The countries where Facebook censors the most content

Posted: November 8, 2014 at 1:42 am

By Lorenzo Franceschi-Bicchierai2014-11-07 17:00:05 UTC

As Facebook expands, countries are increasingly interested in making content on the social network disappear.

Censorship on Facebook increased 19% between the first six months of 2014 and the last six months of 2013, the company revealed on Tuesday. But censorship isn't distributed evenly; some countries are more trigger-happy than others when asking Facebook to remove content.

Facebook only removed some content in 15 of the 83 counties listed on the network's third transparency report. India leads the list of content removal; Facebook restricted 4,960 "pieces of content" from the country between January and June 2014. Turkey and Pakistan follow closely with 1,893 and 1,773 "pieces of content" removed, respectively.

After India, Turkey and Pakistan, there is a big gap. Facebook only removed 34 pieces of content from the No. 4 country on the list, Germany.

A Facebook spokesperson said the company restricts access to content only when it is "illegal under local law." Facebook doesn't release many details on the content it restricts or what laws the restrictions are based on but does explain the reasons for removals in each country, in broad strokes.

Facebook said that the requests came "primarily" from law enforcement officials and the India Computer Emergency Response Team.

These requests, according to Facebook, were based on "local laws prohibiting criticism of a religion or the state" language that suggests some were to suppress political speech.
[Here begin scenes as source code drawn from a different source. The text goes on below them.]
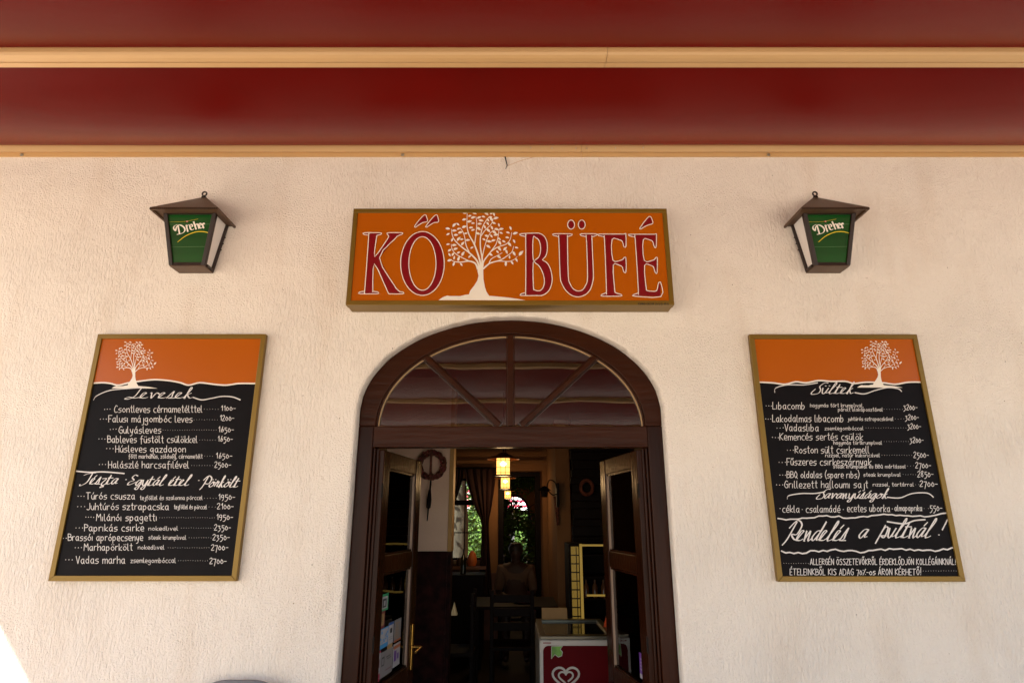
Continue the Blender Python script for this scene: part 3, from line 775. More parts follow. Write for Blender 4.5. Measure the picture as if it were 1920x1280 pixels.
# ================================================================== WALL LANTERNS
def lantern(label, sgn, Xc):
    t = thing('wall_lantern', label, 'lantern', (Xc, WY, CAMH + 1.26), 'pair of wall lanterns beside the sign')
    zb, zt = CAMH + 1.265, CAMH + 1.548
    yfb, yft = 2.897, 2.845
    wb, wt = .094, .140
    X = lambda x: Xc + x
    # corner posts
    def post(xb, yb, xt, yt, r=.0105):
        MB().hexa([(X(xb) - r, yb - r, zb), (X(xb) + r, yb - r, zb), (X(xb) + r, yb + r, zb), (X(xb) - r, yb + r, zb)],
                  [(X(xt) - r, yt - r, zt), (X(xt) + r, yt - r, zt), (X(xt) + r, yt + r, zt), (X(xt) - r, yt + r, zt)]).build('corner_post', BROWNM, t, bevel=.002)
    for s in (-1, 1):
        post(s * (wb - .0105), yfb + .0105, s * (wt - .0105), yft + .0105)
        post(s * (wb - .008), WY - .013, s * (wt - .008), WY - .013, .0085)
    MB().box(X(-wb) + .02, X(wb) - .02, yfb + .002, yfb + .018, zb + .0005, zb + .016).build('bottom_rail', BROWNM, t)
    for s in (-1, 1):
        MB().box(X(s * wb) - .012 - s * .008, X(s * wb) + .012 - s * .008, yfb + .022, WY - .024, zb + .0005, zb + .013).build('bottom_rail', BROWNM, t)
    MB().box(X(-wb) + .003, X(wb) - .003, yfb + .003, WY - .002, zb - .004, zb).build('bottom_tray', ROOFM, t)
    MB().box(X(-wt) + .02, X(wt) - .02, yft + .003, yft + .018, zt - .014, zt - .0005).build('top_rail', BROWNM, t)
    # green front pane follows the slope
    def fp(u, v, d=0.0):      # u -1..1, v 0..1
        wd = wb + (wt - wb) * v - .016
        return Vector((X(u * wd), yfb + (yft - yfb) * v + .010 + d, zb + (zt - zb) * v))
    pane = MB().hexa([fp(-1, .03), fp(1, .03), fp(1, .98), fp(-1, .98)], [fp(-1, .03, .004), fp(1, .03, .004), fp(1, .98, .004), fp(-1, .98, .004)]).build('green_pane', GREEN, t)
    # logo; crop coordinates (6.735 x) -> u, v on the pane
    def Q(cx, cy):            # left lantern crop coords: pane spans x 365..925 at top y 375 ; 405..770 at bottom y 1025
        v = (1025 - cy) / 650 * .95 + .03
        l, r = 405 + (365 - 405) * (1025 - cy) / 650, 770 + (925 - 770) * (1025 - cy) / 650
        u = (cx - l) / (r - l) * 2 - 1
        if sgn > 0: u = u - .04
        return fp(u, v, -.0012)
    def ink(name, strokes, m, w, nib=None, lift=0.0):
        mb = MB()
        for st in strokes:
            pts = [Q(*p) for p in catmull(st, 4)]
            tmp = MB(); stroke(tmp, [(p.x, p.z) for p in pts], w, 0, nib=nib)
            for v_ in tmp.v:
                vv = (v_.z - zb) / (zt - zb)
                v_.y += yfb + (yft - yfb) * vv + .0085 - lift
            mb.add(tmp.v, tmp.f)
        mb.build(name, m, pane, fix=False)
    ink('pane_line', [[(378, 520), (550, 518), (886, 518)], [(402, 810), (815, 803)]], GREENL, .0012)
    ink('gold_line', [[(380, 490), (560, 486), (640, 472), (735, 452)]], YELLOW, .0010, lift=.0002)
    D = [[(480, 525), (445, 545), (438, 575), (460, 600), (470, 560), (500, 530), (540, 540), (570, 575), (565, 610), (535, 635), (475, 650)], [(490, 535), (505, 635)],
         [(590, 535), (605, 610)], [(590, 555), (605, 535), (622, 528)],
         [(640, 560), (665, 545), (652, 522), (632, 535), (640, 580), (660, 590), (678, 580)],
         [(680, 490), (705, 580)], [(695, 545), (712, 515), (730, 530), (740, 570)],
         [(748, 540), (770, 525), (758, 508), (742, 520), (750, 562), (768, 568), (782, 558)],
         [(782, 515), (795, 565)], [(785, 530), (797, 505), (805, 515)]]
    ink('logo_word', D, WHITEP, .0058, nib=R(25), lift=.0006)
    ink('swoosh', [[(480, 745), (560, 680), (640, 638), (720, 615), (800, 615), (860, 632)]], YELLOW, .0030, nib=R(80), lift=.0004)
    mb = MB()
    cc = Q(600, 484)
    mb.poly([(cc.x + .0058 * math.cos(a * .5236), cc.y - .0008, cc.z + .0042 * math.sin(a * .5236)) for a in range(12)])
    mb.build('logo_disc', REDP if False else RED2, pane, fix=False)
    mb = MB(); mb.poly([(cc.x - .003, cc.y - .0014, cc.z + .002), (cc.x + .0035, cc.y - .0014, cc.z + .0024), (cc.x + .001, cc.y - .0014, cc.z - .0028)]).build('logo_mark', WHITEP, pane, fix=False)
    # opal side panes
    for s in (-1, 1):
        a = [(X(s * (wb - .010)), yfb + .02, zb + .008), (X(s * (wb - .010)), WY - .018, zb + .008), (X(s * (wt - .010)), WY - .018, zt - .004), (X(s * (wt - .010)), yft + .02, zt - .004)]
        b = [(x - s * .003, y, z) for x, y, z in a]
        MB().hexa(a, b).build('opal_pane', OPAL, t)
        # little knobs on the rear edge
        for q in range(3):
            v = .45 + .13 * q
            p = Vector((X(s * (wb + (wt - wb) * v)) + s * .001, WY - .013, zb + (zt - zb) * v))
            MB().tube([p, p + Vector((s * .007, 0, 0))], [.005, .003], 8).build('knob', BROWNM, t)
    # roof: half pyramid with a lip
    ze, za = zt - .008, CAMH + 1.692
    hw, yf = .176, 2.788
    ap0, ap1 = (X(-.012), WY - .045, za), (X(.012), WY - .045, za)
    A, B_, C_, D_ = (X(-hw), yf, ze), (X(hw), yf, ze), (X(hw), WY - .002, ze), (X(-hw), WY - .002, ze)
    ab0, ab1 = (X(-.012), WY - .002, za), (X(.012), WY - .002, za)
    lp = .012
    low = [(p[0], p[1], p[2] - lp) for p in (A, B_, C_, D_)]
    mb = MB().add([A, B_, C_, D_, ap0, ap1, ab1, ab0] + low, [(0, 1, 5, 4), (1, 2, 6, 5), (3, 0, 4, 7), (4, 5, 6, 7), (0, 8, 9, 1), (1, 9, 10, 2), (3, 11, 8, 0)])
    i_ = .010
    inn = [(X(-hw) + i_, yf + i_, ze - lp), (X(hw) - i_, yf + i_, ze - lp), (X(hw) - i_, WY - .002, ze - lp), (X(-hw) + i_, WY - .002, ze - lp)]
    b0 = len(mb.v)
    mb.add(low + inn + [(p[0], p[1], p[2] + .010) for p in inn], [(0, 1, 5, 4), (1, 2, 6, 5), (3, 0, 4, 7), (4, 5, 9, 8), (5, 6, 10, 9), (7, 4, 8, 11), (8, 9, 10, 11)])
    mb.build('roof', ROOFM, t)
    # notched edge beads
    mb = MB()
    for q in range(34):
        x = X(-hw) + .006 + q * (2 * hw - .012) / 33
        mb.box(x - .0032, x + .0032, yf - .0025, yf + .001, ze - lp + .001, ze - .003)
    e = mb.build('roof_edge', BROWNM, t); e['kind'] = 'stuff'
    cz = za + .022
    mb = MB(); mb.lathe((X(0), WY - .045, za - .002), [(.013, 0), (.013, .006), (.008, .010)], 12)
    ring = [(X(0) + .012 * math.cos(a * math.pi / 9), WY - .045, cz + .012 * math.sin(a * math.pi / 9)) for a in range(18)]
    mb.tube(ring + [ring[0]], .0042, 8, cap=False)
    mb.build('hanging_ring', BROWNM, t, smooth=True)
    return t
RED2 = mat('bright_red_print', (0.62, 0.03, 0.03), rough=0.4)
lantern('brown wall lantern with green Dreher pane, left of the KŐ BÜFÉ sign', -1, -1.693)
lantern('brown wall lantern with green Dreher pane, right of the KŐ BÜFÉ sign', 1, 1.668)

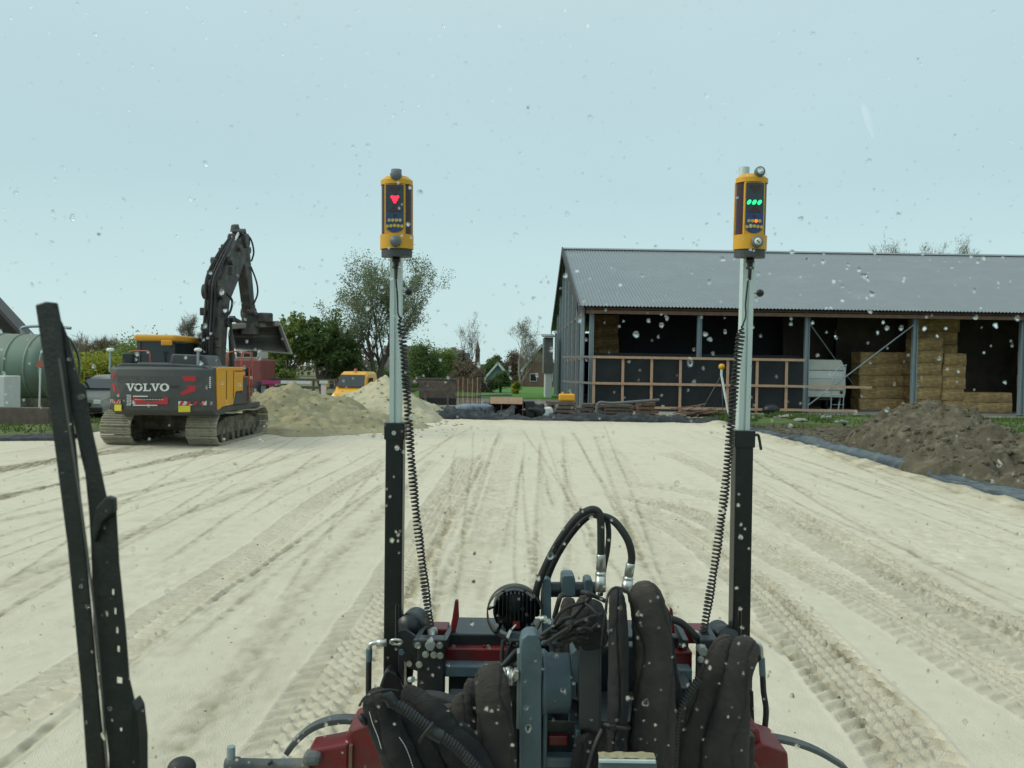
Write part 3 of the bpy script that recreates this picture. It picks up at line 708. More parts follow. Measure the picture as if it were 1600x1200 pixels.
# crowns of bare trees that rise above the barn roof
for i, (px, top, r, lb) in enumerate([(1392, 374, 3.6, 'leftmost bare crown above the barn ridge'), (1440, 376, 3.4, 'middle bare crown above the barn ridge'), (1492, 379, 3.0, 'rightmost bare crown above the barn ridge')]):
    yy = 84
    tree('bare_tree', lb + ' with fine twigs', (at(px, 560, yy).x, yy, 0), 2.3 + (583 - top) / FPX * yy + .2, r, .25, M['twig_grey'], M['bark'], 5000, .13, 41 + i, 4, .5, .5, bare=True, up=.7)
for i, a in enumerate([
    (235, 66, 4.2, 2.4, 540, 'leaf_fresh', 'green hedge bush directly behind the excavator cab'),
    (150, 44, 2.6, 1.5, 566, 'leaf_yellow', 'yellow green flowering bush left of the excavator'),
    (178, 62, 3.2, 2.0, 556, 'leaf_fresh', 'mixed green bush behind the yellow flowering bush'),
    (662, 76, 2.4, 2.0, 541, 'leaf_dark', 'dark green bush just right of the left mast'),
    (692, 84, 2.2, 2.0, 549, 'leaf_fresh', 'green bush in front of the white fronted house'),
    (728, 72, 1.6, 1.5, 566, 'twig', 'brown leafless bush in front of the church tower'),
    (752, 70, 1.1, 1.0, 582, 'twig', 'low brown bush between the church tower and the blue gabled house'),
    (712, 96, 2.0, 2.0, 546, 'twig_grey', 'brown grey shrubbery left of the thin bare tree'),
    (772, 100, 1.4, 1.6, 558, 'leaf_dark', 'dark conifer clump left of the pale blue gabled house'),
    (783, 70, .9, .9, 581, 'leaf_dark', 'small dark shrub in front of the blue gabled house'),
    (808, 68, .42, .4, 593, 'leaf_yellow', 'small round bright yellow green shrub on the lawn'),
    (803, 110, 2.4, 2.0, 555, 'twig', 'wide brown beech hedge behind the blue gabled house'),
    (600, 66, 3.0, 2.0, 578, 'leaf_dark', 'low dark shrub under the willow tree'),
    (85, 80, 3.6, 2.4, 560, 'twig', 'brown shrub mass behind the wiper'),
    (350, 72, 4.2, 2.4, 562, 'twig_grey', 'grey shrubbery under the excavator boom')]):
    px, yy, rx, ry, top, lf, lb = a; h = at(px, top, yy).z
    bush('bush', lb, (at(px, 570, yy).x, yy, 0), rx, ry, h, M[lf], int(2000 + 800 * rx * h), .06 + yy * .0006, 60 + i)
# far treeline on the horizon
def treeline(name, x0, x1, y, h, mat, n):
    xx = rng.uniform(x0, x1, n); hh = h * (.75 + .5 * fbm(xx * .08, xx * 0, 2, 4)); z = rng.uniform(0, 1, n) ** .7 * hh; yy = y + rng.normal(0, 2.5, n)
    c = np.stack([xx, yy, z], 1); a = rng.normal(0, 1, (n, 3)); a /= np.linalg.norm(a, axis=1)[:, None]; b2 = np.cross(a, rng.normal(0, 1, (n, 3))); b2 /= np.linalg.norm(b2, axis=1)[:, None]
    s1 = (.42 * rng.uniform(.5, 1.4, n))[:, None]
    v = np.stack([c - a * s1, c + b2 * s1 * .6, c + a * s1, c - b2 * s1 * .6], 1).reshape(-1, 3)
    npmesh(name, v, np.arange(4 * n).reshape(-1, 4), mat, kind='stuff', smooth=False)
treeline('far_woods', -170, -30, 165, 6.5, M['twig'], 13000)
treeline('far_woods', -40, 30, 190, 4.6, M['leaf_dark'], 9000)
# ------------------------------------------------------------------ the barn
BY = 42.4                                    # front posts
px_posts = [922, 1090, 1258, 1423, 1592, 1760, 1928]
PX0 = at(922, 640, BY).x
BAY = at(1258, 637, BY).x - at(1090, 637, BY).x
POSTX = [PX0 + BAY * i for i in range(7)]
XL, XRB = PX0 - .35, POSTX[-1] + .4
EAVEZ = at(915, 478, BY - .6).z; RY = BY + 13.4; RIDGEZ = at(882, 389, RY).z; BACKY = BY + 26.8
barn = thing('barn', 'long open fronted hay barn with a grey corrugated roof and steel posts', 'barn', (XL, BY, 0))
def corrugated(name, y0, z0, y1, z1, parent, mat):
    n = int((XRB - XL + .8) / .19) * 6; xs = np.linspace(XL - .45, XRB + .4, n); t = np.linspace(0, 1, 12)
    X = np.repeat(xs[None, :], 12, 0); Y = y0 + (y1 - y0) * t[:, None] + 0 * X; Zt = z0 + (z1 - z0) * t[:, None] + .028 * np.sin(2 * PI * X / .19)
    X2 = np.concatenate([X, X[::-1]]); Y2 = np.concatenate([Y, Y[::-1]]); Z2 = np.concatenate([Zt, Zt[::-1] - .02])
    o = gridmesh(name, X2, Y2, Z2, mat, parent=parent, smooth=True); return o
corrugated('roof_sheet', BY - .75, EAVEZ, RY, RIDGEZ, barn, M['roof_sheet'])
corrugated('roof_sheet', BACKY + .6, EAVEZ, RY + .02, RIDGEZ, barn, M['roof_sheet'])
m = MB(); m.prism([(XL - .45, RY - .35, RIDGEZ - .06), (XL - .45, RY, RIDGEZ + .10), (XL - .45, RY + .35, RIDGEZ - .06), (XL - .45, RY, RIDGEZ + .03)], (XRB - XL + .85, 0, 0)); m.build('ridge_cap', M['roof_sheet'], barn)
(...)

The situation is similar in Turkey, where content was primarily restricted "under local laws prohibiting defamation or criticism of Ataturk or the Turkish state." For Zeynep Tufecki, an assistant professor at the University of North Carolina, this indicates some censorship, and Facebook should clarify what it restricts and why.

"I'd like to see breakdown of the censored content," Tufecki told Mashable, referring also to requests for user data. "I don't think anyone is going to object if they are sharing information with police in cases of probable cause in child abuse, for example. But we don't know."